In the first image, on the right side, you can see the distance from the center of the lens to the far right—where the inverted, scaled-down image is projected onto the sensor. This distance is known as the imaging distance.
Understanding the imaging distance is important because it will be used in depth of field calculations later on.
Sensor Size
Also known as the Film Back, this refers to the imaging area of the camera.
The image below lists various types of cameras with different sensor sizes. The entire series is primarily based on the Full Frame sensor, which matches the size of early film negative. This size serves as the standard reference in all photography-related calculations. Other types of sensors are often converted to their Equivalent Full Frame size.
For example,
The Canon 80D is an APS-C type camera, with a sensor size of 22.5 x 15 mm. A full-frame sensor size is 36 x 24 mm. Since 36 mm divided by 22.5 mm equals 1.6, this means that a 50 mm lens on an APS-C camera will have an equivalent focal length of 50 mm x 1.6 = 80 mm on a full-frame camera.
From a production standpoint, the sensor size usually isn’t a concern for compositors, as most films and TV shows are shot with full-frame sensors. Therefore, crop factor issues are generally not a problem.
The inseparable connection with depth of field
The first section introduced depth of field and its definition. The second one explained the components related to depth of field in photography and their functions.
In this part, we will look at how these four factors affect depth of field in practical implementations.
In the first row of the image left, it shows that as the aperture gets larger, the angle of light passing through the convergence point increases. This results in a narrower focus range, shallower depth of field, and a brighter image.
The image shows that as the focal length gets longer, the angle of light that needs to be refracted becomes smaller. In the lower part of the image, you can see that with a long focal length lens, the light passing through the lens is refracted less, resulting in larger bokeh on the sensor and a shallower depth of field.
As the focusing distance gets closer, the angle of light refraction increases. This results in a larger angle of light passing through the convergence point, leading to greater defocus on the sensor (as illustrated in the image on the right).
Although there is no detailed diagram of light paths, you can intuitively understand from the previous diagrams that as the imaging area increases—meaning a larger sensor— the angle of light passing through the convergence point becomes larger to cover the entire imaging range. This results in a narrower focus range and a shallower depth of field.
Gotta say that these aren’t absolutely necessary to understand, but most compositing supervisors I’ve worked with are capable of making these judgments, whether it’s due to practicing by works or some knowledge in photography.
For instance, they might review a shot with a 100 mm focal length and find that the background depth of field is good. Then, when they look at the next shot with a 24 mm focal length, they might notice that the depth of field seems off. In addition to quickly assessing the focal length, they also use real-world depth of field references from the plate and compare it with the previous shot to make a comparison.

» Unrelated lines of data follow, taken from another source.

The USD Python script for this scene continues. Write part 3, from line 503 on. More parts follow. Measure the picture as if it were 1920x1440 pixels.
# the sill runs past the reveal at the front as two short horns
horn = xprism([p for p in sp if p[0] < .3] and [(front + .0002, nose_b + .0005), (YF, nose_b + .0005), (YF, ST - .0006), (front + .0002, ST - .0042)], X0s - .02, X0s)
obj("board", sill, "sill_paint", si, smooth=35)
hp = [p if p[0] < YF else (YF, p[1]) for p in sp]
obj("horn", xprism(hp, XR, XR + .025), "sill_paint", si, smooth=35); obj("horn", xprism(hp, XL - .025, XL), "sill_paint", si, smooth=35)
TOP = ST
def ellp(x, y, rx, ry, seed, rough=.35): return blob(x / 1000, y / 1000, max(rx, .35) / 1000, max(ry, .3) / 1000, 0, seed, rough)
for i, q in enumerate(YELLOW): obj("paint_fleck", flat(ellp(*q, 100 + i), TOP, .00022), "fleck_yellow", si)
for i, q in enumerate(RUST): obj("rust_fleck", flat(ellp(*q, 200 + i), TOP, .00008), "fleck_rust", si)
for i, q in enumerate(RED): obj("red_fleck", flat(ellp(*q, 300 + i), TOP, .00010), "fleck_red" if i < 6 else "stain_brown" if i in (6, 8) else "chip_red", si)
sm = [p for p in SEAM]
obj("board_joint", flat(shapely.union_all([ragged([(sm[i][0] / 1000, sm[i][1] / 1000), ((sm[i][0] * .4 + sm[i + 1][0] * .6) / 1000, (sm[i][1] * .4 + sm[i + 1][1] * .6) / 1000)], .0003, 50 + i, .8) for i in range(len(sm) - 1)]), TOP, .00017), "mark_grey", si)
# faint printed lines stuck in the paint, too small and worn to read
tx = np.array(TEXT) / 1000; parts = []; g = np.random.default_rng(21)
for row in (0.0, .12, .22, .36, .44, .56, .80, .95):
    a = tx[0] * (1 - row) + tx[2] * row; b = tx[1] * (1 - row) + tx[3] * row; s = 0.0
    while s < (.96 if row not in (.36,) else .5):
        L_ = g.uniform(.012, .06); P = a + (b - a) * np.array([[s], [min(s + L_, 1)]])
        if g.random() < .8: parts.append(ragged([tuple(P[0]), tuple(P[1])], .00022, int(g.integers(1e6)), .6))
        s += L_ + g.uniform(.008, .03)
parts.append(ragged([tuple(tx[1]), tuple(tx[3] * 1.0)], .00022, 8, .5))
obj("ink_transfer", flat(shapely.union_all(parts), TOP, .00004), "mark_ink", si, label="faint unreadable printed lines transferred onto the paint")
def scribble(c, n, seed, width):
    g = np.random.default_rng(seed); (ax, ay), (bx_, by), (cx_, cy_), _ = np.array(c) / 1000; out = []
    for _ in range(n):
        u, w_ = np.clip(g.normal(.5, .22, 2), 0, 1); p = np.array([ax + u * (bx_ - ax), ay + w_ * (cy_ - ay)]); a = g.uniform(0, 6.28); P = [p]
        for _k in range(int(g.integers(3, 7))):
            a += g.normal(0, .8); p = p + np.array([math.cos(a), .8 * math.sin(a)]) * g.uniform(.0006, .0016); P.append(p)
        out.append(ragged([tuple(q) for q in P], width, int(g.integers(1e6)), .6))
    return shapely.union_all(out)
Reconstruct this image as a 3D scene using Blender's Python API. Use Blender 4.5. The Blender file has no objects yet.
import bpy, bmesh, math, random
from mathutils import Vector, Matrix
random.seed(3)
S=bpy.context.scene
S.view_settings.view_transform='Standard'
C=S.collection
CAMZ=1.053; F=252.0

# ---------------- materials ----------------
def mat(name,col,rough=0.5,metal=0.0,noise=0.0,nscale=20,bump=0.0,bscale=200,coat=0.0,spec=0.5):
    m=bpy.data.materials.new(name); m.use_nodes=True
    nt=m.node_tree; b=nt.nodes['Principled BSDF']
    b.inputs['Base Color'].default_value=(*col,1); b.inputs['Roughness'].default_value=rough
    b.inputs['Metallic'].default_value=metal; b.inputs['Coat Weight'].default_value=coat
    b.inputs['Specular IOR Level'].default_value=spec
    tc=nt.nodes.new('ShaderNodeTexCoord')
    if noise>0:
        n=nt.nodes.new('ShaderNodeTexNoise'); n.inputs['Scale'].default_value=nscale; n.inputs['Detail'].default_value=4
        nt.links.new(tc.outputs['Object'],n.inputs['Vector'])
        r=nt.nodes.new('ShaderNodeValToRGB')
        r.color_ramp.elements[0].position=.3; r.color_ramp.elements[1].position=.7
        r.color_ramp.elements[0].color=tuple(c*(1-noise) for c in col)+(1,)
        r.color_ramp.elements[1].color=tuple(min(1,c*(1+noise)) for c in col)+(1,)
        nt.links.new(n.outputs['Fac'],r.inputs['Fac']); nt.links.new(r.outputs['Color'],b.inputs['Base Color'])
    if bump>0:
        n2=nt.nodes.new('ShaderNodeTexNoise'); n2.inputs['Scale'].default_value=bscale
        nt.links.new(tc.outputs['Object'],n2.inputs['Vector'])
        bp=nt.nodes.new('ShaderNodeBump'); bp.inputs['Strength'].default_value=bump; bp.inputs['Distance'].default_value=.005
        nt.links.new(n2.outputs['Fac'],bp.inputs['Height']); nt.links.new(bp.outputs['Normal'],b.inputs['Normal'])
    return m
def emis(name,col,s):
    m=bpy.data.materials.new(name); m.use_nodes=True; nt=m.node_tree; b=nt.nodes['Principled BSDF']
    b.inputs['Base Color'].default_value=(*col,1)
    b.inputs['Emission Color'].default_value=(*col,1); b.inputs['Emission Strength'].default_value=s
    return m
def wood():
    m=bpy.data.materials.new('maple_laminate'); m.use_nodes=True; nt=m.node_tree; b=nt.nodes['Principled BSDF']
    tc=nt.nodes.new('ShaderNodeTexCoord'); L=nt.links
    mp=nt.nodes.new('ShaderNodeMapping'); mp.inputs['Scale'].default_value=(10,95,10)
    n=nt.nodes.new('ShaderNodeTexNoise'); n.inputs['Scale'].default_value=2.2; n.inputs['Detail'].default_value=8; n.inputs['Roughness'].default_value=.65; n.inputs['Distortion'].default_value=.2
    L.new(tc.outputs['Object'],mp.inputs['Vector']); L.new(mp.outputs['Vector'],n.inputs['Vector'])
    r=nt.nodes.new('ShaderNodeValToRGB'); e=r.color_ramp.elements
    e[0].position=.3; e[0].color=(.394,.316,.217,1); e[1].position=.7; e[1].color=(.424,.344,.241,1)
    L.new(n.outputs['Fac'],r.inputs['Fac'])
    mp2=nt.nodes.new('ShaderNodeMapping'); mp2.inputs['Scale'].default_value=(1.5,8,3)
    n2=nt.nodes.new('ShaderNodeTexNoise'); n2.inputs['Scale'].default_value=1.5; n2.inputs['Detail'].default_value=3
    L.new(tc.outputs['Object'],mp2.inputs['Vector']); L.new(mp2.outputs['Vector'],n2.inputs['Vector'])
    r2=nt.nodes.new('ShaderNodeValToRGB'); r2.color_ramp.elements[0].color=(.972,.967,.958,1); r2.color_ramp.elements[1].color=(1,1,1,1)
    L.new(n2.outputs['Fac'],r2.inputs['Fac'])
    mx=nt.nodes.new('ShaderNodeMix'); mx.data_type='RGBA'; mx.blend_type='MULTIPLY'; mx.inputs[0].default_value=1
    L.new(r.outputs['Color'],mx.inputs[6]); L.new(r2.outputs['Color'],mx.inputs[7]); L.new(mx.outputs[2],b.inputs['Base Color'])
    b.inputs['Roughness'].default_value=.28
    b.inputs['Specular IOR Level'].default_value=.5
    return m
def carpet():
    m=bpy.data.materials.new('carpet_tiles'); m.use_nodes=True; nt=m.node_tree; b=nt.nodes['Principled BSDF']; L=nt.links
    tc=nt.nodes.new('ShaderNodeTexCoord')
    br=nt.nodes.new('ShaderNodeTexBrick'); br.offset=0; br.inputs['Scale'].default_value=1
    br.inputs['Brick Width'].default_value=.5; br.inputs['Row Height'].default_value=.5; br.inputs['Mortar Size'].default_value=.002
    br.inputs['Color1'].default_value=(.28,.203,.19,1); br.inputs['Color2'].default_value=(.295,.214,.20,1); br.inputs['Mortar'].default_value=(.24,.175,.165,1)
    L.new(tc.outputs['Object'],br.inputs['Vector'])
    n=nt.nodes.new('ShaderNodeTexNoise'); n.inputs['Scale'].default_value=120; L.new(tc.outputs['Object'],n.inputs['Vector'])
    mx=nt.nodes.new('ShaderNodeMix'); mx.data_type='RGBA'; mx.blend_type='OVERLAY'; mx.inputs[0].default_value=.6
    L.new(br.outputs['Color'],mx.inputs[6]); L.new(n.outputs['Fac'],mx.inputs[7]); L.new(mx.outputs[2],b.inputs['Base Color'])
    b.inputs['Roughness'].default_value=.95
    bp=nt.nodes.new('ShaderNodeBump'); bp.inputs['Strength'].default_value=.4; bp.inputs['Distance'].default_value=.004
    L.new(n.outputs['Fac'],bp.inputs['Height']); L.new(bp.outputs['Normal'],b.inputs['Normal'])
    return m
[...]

Or, compositors might create a depth of field that closely matches reality using tools. Based on supervisors’ judgment, they might adjust it because the scene, the continuity of the sequence, the plot or the looks. They could make the depth of field shallower to enhance focus on a character or deepen it to allow for a wider composition.
Although it’s not necessary to push yourself to the level that can distinguish between whether the issue is with the aperture or the sensor size, since we often receive tracking data with a focusing distance of 5 or 5.99 meters, it’s unrealistic to expect that all footage will have the same focusing distance.
However, increasing sensitivity to depth of field can certainly become a significant driver in enhancing the visual appeal of a shot.